» EXERCISE DIRECTIONS: All of the listing below must be repeated word for word. Pictures are the only thing to omit.

» AVAILABLE DATA:
>>>>>

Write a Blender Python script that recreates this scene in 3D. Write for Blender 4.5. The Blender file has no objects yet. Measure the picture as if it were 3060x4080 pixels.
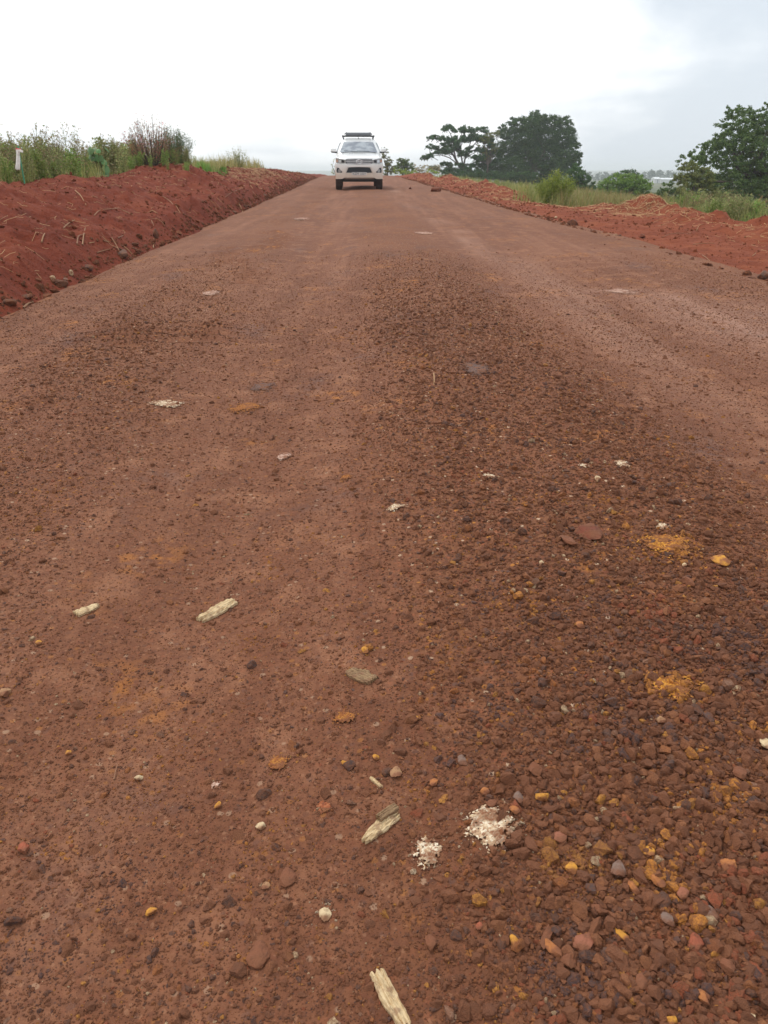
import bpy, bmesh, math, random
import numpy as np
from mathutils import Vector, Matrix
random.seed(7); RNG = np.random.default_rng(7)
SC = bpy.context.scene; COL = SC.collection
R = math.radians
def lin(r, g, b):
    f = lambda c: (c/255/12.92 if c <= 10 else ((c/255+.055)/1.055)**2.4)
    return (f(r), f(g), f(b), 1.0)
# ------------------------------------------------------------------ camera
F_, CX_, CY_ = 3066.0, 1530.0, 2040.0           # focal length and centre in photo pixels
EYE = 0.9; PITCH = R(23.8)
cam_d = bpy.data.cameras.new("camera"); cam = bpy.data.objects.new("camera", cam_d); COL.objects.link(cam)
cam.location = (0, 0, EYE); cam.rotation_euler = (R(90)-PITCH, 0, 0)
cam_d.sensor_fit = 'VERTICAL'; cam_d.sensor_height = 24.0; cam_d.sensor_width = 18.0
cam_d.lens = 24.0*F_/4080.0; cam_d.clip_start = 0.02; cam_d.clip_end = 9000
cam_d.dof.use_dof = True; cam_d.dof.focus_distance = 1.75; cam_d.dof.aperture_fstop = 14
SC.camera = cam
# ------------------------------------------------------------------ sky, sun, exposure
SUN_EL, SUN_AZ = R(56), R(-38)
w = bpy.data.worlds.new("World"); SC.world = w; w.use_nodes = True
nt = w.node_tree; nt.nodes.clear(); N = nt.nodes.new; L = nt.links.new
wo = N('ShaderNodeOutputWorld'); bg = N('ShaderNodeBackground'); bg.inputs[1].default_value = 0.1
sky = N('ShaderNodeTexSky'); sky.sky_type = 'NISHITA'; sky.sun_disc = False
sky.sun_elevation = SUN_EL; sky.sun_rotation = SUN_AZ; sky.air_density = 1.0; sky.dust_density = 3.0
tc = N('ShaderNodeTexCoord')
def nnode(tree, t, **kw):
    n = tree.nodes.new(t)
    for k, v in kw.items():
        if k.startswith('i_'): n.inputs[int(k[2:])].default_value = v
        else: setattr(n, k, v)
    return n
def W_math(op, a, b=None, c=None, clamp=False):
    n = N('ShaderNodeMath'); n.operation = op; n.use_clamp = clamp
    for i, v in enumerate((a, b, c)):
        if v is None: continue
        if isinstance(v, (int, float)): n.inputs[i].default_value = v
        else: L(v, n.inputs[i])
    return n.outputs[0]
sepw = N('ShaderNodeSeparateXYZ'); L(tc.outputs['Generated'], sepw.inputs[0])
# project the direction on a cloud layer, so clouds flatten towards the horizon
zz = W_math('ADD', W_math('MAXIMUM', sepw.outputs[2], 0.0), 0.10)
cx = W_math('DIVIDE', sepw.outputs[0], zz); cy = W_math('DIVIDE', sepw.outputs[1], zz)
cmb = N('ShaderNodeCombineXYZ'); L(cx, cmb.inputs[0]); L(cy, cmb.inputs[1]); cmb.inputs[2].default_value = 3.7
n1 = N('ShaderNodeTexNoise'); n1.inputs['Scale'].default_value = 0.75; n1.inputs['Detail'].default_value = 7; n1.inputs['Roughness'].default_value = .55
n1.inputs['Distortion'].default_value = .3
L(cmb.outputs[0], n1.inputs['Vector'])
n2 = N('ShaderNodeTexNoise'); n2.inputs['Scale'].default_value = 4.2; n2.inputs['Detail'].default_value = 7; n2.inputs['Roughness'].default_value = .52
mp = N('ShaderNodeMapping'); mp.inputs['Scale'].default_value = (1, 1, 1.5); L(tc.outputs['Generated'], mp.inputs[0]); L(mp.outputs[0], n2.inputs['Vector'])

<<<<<

» THE ANSWER:
Write a Blender Python script that recreates this scene in 3D. Write for Blender 4.5. The Blender file has no objects yet. Measure the picture as if it were 3060x4080 pixels.
import bpy, bmesh, math, random
import numpy as np
from mathutils import Vector, Matrix
random.seed(7); RNG = np.random.default_rng(7)
SC = bpy.context.scene; COL = SC.collection
R = math.radians
def lin(r, g, b):
    f = lambda c: (c/255/12.92 if c <= 10 else ((c/255+.055)/1.055)**2.4)
    return (f(r), f(g), f(b), 1.0)
# ------------------------------------------------------------------ camera
F_, CX_, CY_ = 3066.0, 1530.0, 2040.0           # focal length and centre in photo pixels
EYE = 0.9; PITCH = R(23.8)
cam_d = bpy.data.cameras.new("camera"); cam = bpy.data.objects.new("camera", cam_d); COL.objects.link(cam)
cam.location = (0, 0, EYE); cam.rotation_euler = (R(90)-PITCH, 0, 0)
cam_d.sensor_fit = 'VERTICAL'; cam_d.sensor_height = 24.0; cam_d.sensor_width = 18.0
cam_d.lens = 24.0*F_/4080.0; cam_d.clip_start = 0.02; cam_d.clip_end = 9000
cam_d.dof.use_dof = True; cam_d.dof.focus_distance = 1.75; cam_d.dof.aperture_fstop = 14
SC.camera = cam
# ------------------------------------------------------------------ sky, sun, exposure
SUN_EL, SUN_AZ = R(56), R(-38)
w = bpy.data.worlds.new("World"); SC.world = w; w.use_nodes = True
nt = w.node_tree; nt.nodes.clear(); N = nt.nodes.new; L = nt.links.new
wo = N('ShaderNodeOutputWorld'); bg = N('ShaderNodeBackground'); bg.inputs[1].default_value = 0.1
sky = N('ShaderNodeTexSky'); sky.sky_type = 'NISHITA'; sky.sun_disc = False
sky.sun_elevation = SUN_EL; sky.sun_rotation = SUN_AZ; sky.air_density = 1.0; sky.dust_density = 3.0
tc = N('ShaderNodeTexCoord')
def nnode(tree, t, **kw):
    n = tree.nodes.new(t)
    for k, v in kw.items():
        if k.startswith('i_'): n.inputs[int(k[2:])].default_value = v
        else: setattr(n, k, v)
    return n
def W_math(op, a, b=None, c=None, clamp=False):
    n = N('ShaderNodeMath'); n.operation = op; n.use_clamp = clamp
    for i, v in enumerate((a, b, c)):
        if v is None: continue
        if isinstance(v, (int, float)): n.inputs[i].default_value = v
        else: L(v, n.inputs[i])
    return n.outputs[0]
sepw = N('ShaderNodeSeparateXYZ'); L(tc.outputs['Generated'], sepw.inputs[0])
# project the direction on a cloud layer, so clouds flatten towards the horizon
zz = W_math('ADD', W_math('MAXIMUM', sepw.outputs[2], 0.0), 0.10)
cx = W_math('DIVIDE', sepw.outputs[0], zz); cy = W_math('DIVIDE', sepw.outputs[1], zz)
cmb = N('ShaderNodeCombineXYZ'); L(cx, cmb.inputs[0]); L(cy, cmb.inputs[1]); cmb.inputs[2].default_value = 3.7
n1 = N('ShaderNodeTexNoise'); n1.inputs['Scale'].default_value = 0.75; n1.inputs['Detail'].default_value = 7; n1.inputs['Roughness'].default_value = .55
n1.inputs['Distortion'].default_value = .3
L(cmb.outputs[0], n1.inputs['Vector'])
n2 = N('ShaderNodeTexNoise'); n2.inputs['Scale'].default_value = 4.2; n2.inputs['Detail'].default_value = 7; n2.inputs['Roughness'].default_value = .52
mp = N('ShaderNodeMapping'); mp.inputs['Scale'].default_value = (1, 1, 1.5); L(tc.outputs['Generated'], mp.inputs[0]); L(mp.outputs[0], n2.inputs['Vector'])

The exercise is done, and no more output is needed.